In the last hundred years, Jews have won the most Nobel prizes. The three greatest minds of this century—Einstein, Freud, and Marx—are all Jews. Jews evoke jealousy. There is no direct way to take revenge; revenge is taken by jokes. Through jokes about Jews, nothing is learned about Jews; we learn about those who tell them. Many have many kinds of hurt with Sardars. He seems more powerful, more masculine. A way to win is not visible. About a Gujarati—who will joke? There is no reason. Reasons are needed.
Jokes are our revenge. We take them against those towards whom some pain is creeping inside. If that pain has no direct remedy, we manufacture satire.

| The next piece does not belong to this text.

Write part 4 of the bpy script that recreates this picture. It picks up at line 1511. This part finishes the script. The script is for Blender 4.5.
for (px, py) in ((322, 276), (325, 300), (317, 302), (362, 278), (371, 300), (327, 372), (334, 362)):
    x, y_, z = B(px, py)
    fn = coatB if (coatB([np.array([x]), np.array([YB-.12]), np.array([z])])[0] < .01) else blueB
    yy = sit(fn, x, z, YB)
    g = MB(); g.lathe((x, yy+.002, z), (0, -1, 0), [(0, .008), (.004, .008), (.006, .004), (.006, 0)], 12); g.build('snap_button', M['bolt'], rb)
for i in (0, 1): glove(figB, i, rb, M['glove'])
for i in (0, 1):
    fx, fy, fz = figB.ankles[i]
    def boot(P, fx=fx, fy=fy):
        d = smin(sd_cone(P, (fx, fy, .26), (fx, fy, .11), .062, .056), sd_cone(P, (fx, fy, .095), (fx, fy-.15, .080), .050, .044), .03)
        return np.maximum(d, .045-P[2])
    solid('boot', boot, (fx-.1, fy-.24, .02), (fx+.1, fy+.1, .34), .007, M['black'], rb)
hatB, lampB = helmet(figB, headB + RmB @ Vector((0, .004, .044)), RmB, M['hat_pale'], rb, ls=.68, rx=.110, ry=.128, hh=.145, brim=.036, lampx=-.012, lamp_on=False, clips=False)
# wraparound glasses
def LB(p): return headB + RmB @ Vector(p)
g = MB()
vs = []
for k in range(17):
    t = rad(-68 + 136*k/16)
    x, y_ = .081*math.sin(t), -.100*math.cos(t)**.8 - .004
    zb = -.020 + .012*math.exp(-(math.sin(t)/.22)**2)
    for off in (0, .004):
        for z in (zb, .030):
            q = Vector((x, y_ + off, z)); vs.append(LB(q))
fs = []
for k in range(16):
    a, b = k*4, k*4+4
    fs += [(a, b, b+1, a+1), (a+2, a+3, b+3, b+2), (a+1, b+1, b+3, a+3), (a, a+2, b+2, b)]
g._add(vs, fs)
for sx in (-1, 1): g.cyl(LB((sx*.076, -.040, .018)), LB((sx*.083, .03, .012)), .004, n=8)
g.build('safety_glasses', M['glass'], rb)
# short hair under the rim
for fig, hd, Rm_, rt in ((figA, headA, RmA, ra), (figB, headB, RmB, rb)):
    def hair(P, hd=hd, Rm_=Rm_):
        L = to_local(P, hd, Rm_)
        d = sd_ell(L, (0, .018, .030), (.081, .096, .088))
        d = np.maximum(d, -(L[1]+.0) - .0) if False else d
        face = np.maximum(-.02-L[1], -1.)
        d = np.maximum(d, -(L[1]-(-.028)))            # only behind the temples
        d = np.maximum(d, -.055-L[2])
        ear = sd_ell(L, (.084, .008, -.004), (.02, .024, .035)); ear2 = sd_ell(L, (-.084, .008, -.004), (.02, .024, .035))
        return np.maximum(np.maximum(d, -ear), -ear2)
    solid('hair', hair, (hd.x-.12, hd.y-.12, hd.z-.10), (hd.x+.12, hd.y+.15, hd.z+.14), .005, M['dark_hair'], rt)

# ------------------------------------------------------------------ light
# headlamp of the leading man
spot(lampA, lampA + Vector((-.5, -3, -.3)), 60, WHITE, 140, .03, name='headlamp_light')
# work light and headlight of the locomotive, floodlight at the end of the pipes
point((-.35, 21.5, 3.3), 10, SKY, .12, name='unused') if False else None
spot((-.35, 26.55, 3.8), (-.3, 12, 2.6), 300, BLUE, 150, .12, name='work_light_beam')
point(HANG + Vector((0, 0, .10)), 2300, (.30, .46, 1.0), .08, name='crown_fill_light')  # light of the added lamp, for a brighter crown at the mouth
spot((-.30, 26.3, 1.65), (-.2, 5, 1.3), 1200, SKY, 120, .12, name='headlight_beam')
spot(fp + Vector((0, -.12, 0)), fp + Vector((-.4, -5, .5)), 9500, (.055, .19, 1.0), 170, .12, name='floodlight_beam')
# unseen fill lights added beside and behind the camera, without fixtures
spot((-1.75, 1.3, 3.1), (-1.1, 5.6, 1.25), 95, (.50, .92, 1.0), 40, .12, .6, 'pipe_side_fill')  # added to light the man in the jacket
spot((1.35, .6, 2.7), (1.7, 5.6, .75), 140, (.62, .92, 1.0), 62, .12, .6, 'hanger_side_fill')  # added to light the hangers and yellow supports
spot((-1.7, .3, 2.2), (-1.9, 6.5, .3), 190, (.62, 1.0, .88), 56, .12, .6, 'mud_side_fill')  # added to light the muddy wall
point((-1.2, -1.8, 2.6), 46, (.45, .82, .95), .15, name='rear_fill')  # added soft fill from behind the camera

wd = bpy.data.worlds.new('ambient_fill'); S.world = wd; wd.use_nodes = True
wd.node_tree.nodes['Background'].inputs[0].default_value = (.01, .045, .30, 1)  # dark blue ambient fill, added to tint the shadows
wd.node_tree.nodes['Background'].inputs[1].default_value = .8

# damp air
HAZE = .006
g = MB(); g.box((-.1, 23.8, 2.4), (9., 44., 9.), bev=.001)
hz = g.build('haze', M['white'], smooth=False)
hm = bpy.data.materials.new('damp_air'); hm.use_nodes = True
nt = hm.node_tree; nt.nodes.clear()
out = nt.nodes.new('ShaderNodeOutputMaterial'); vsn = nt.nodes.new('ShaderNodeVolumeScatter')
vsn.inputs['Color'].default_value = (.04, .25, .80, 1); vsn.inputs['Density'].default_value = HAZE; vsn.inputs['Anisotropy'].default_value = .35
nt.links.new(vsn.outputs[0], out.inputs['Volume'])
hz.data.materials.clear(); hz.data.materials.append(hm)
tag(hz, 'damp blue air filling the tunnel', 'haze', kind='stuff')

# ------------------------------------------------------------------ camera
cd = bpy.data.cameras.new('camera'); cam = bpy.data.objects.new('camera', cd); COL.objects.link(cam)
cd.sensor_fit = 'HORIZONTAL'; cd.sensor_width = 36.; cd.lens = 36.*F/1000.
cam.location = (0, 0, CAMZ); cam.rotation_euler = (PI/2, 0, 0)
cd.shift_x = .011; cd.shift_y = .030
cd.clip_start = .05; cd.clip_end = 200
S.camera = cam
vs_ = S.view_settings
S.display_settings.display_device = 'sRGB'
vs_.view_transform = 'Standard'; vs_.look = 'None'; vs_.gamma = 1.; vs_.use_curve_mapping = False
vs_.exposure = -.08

But the sadhu, Mahavira says, does not engage in anyone’s joking. What is the point? He has no competition with anyone; no rivalry. Hence there is no question of taking hidden revenge. This is a deep insight of Mahavira, one no scripture before Freud caught so clearly.
No other scripture in the world made it a rule that a sadhu not engage in others’ joking. Only Mahavira said so.
Surely Mahavira had a deep realization: when one satirizes another, hidden violence lies behind. Watch yourself: when you begin to joke about someone, what do you want inside? You want to show him down. Finding no straight way, you take the indirect.
A sadhu can joke about himself; he can satirize himself. Mahavira would certainly have called Bernard Shaw a sadhu. One day, after his play ended—astonishing play— everyone clapped and cheered except one. That man stood and said: Shaw, your play stinks! For a moment there was silence. People were startled: now what?
Shaw said: I completely agree with you; but what can we two do against this great majority!
A man can laugh at himself only if he is that assured about himself. The effort to laugh at the other, to pull him down through satire, is the mark of a petty mind.
'In this way, the bhikshu who keeps himself always on the path of welfare leaves forever the dwelling in this impure and transient body, cuts completely the fetters of birth and death, and attains the non-returning state (Moksha).'
He attains the point of no return—from where there is no falling back. Such a way of living gradually separates one from the body. It becomes clear: I am not the body. He begins to identify with consciousness. Gradually the lamp’s casing falls away and only the remembrance of the flame remains. When complete unity with the flame is attained, there is no need to take up a body again. The free flame— freed from the body—is called liberation.
Mahavira says: such flames remain absorbed in eternal bliss at the ultimate boundary of the Lok—at the final limit. Mahavira divides existence in two: Lok and Alok. Lok is what we know, what science can study. Alok is that into which there is no entry.
Even here Mahavira is astonishing. Just recently scientists have discovered: opposite to this universe there must be an anti-universe. Because nothing exists without its opposite. Our universe—the suns, moons, stars— alongside it there must be a realm with the opposite process, adjacent to it; but we cannot enter it, because all our means of entry belong to the Lok alone.
Twenty-five centuries ago Mahavira said two things: one, there is the Lok, which we know; and there is the Alok, which we can never know. Its existence is necessary because the world does not exist without duality. The liberated soul, freed from the body, abides at the boundary between Lok and Alok. Freed from the Lok, between matter and the void, the bodiless consciousness remains forever absorbed in bliss.
This stream of eternal joy becomes available to those who remain engaged in freeing themselves from the petty, transient body. One engaged thus is a sadhu; one who attains the completion of this effort is a siddha.